** START Records for this task **

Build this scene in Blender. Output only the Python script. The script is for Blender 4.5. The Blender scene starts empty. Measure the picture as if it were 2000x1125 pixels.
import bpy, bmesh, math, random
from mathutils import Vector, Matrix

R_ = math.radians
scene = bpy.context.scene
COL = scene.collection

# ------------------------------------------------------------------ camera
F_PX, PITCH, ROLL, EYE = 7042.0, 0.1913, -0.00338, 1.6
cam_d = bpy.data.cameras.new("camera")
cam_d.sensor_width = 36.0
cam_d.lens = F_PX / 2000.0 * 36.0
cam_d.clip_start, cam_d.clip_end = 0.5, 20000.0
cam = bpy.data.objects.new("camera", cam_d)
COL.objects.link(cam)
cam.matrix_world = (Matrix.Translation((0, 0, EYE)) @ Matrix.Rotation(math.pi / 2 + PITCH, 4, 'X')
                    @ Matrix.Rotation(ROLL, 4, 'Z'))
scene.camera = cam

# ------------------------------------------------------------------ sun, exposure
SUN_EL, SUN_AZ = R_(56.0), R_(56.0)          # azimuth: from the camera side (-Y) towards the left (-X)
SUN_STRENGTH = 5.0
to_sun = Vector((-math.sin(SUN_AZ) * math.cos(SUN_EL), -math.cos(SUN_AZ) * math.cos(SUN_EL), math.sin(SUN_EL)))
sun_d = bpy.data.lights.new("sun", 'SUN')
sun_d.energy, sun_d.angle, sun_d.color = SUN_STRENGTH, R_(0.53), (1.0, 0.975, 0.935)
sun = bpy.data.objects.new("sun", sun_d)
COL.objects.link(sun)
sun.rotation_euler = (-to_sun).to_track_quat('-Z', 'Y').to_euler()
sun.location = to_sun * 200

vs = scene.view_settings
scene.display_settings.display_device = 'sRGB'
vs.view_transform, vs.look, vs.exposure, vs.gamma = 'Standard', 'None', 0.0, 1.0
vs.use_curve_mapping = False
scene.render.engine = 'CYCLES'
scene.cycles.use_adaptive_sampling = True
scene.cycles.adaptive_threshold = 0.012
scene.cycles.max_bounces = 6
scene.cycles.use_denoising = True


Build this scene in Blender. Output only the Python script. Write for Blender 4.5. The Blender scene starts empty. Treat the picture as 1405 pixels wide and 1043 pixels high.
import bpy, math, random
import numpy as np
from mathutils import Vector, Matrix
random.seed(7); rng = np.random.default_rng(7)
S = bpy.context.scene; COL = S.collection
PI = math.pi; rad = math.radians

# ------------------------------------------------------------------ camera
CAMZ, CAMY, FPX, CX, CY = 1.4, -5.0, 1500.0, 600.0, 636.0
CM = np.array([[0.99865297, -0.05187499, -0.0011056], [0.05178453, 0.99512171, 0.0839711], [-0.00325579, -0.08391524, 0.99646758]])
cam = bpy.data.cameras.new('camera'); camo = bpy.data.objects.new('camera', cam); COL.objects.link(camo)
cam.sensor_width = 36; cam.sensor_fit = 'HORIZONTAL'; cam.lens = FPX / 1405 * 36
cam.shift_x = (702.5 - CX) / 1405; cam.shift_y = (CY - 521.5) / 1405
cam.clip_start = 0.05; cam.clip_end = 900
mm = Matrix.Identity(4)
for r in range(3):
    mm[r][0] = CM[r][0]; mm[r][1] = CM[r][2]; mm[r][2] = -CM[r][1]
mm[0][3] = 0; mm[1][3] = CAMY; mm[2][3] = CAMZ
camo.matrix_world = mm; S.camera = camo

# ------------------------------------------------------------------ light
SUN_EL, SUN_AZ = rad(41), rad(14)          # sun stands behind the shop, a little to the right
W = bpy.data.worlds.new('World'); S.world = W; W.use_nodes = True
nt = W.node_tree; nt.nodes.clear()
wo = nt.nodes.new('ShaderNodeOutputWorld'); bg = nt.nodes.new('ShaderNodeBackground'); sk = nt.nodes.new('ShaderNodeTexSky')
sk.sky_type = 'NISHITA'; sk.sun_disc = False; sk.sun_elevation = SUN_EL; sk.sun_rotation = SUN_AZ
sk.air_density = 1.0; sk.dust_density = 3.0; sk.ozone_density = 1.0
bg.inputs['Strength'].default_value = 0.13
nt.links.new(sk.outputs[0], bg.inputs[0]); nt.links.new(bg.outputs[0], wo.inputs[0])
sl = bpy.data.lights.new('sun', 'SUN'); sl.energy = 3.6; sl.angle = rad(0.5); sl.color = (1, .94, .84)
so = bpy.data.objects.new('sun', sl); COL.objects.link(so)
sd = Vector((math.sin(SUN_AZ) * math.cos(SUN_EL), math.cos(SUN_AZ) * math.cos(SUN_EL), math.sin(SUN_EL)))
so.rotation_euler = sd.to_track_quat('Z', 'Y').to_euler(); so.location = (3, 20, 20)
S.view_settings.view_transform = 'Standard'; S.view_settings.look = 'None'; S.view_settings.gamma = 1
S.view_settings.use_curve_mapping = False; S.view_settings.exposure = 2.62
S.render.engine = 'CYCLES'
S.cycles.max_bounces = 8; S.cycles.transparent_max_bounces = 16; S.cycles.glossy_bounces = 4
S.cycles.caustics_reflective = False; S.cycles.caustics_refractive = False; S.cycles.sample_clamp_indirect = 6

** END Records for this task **

The problem: Go through the material and select each line with the string "pixels" in it.

Full output:
Build this scene in Blender. Output only the Python script. The script is for Blender 4.5. The Blender scene starts empty. Measure the picture as if it were 2000x1125 pixels.
Build this scene in Blender. Output only the Python script. Write for Blender 4.5. The Blender scene starts empty. Treat the picture as 1405 pixels wide and 1043 pixels high.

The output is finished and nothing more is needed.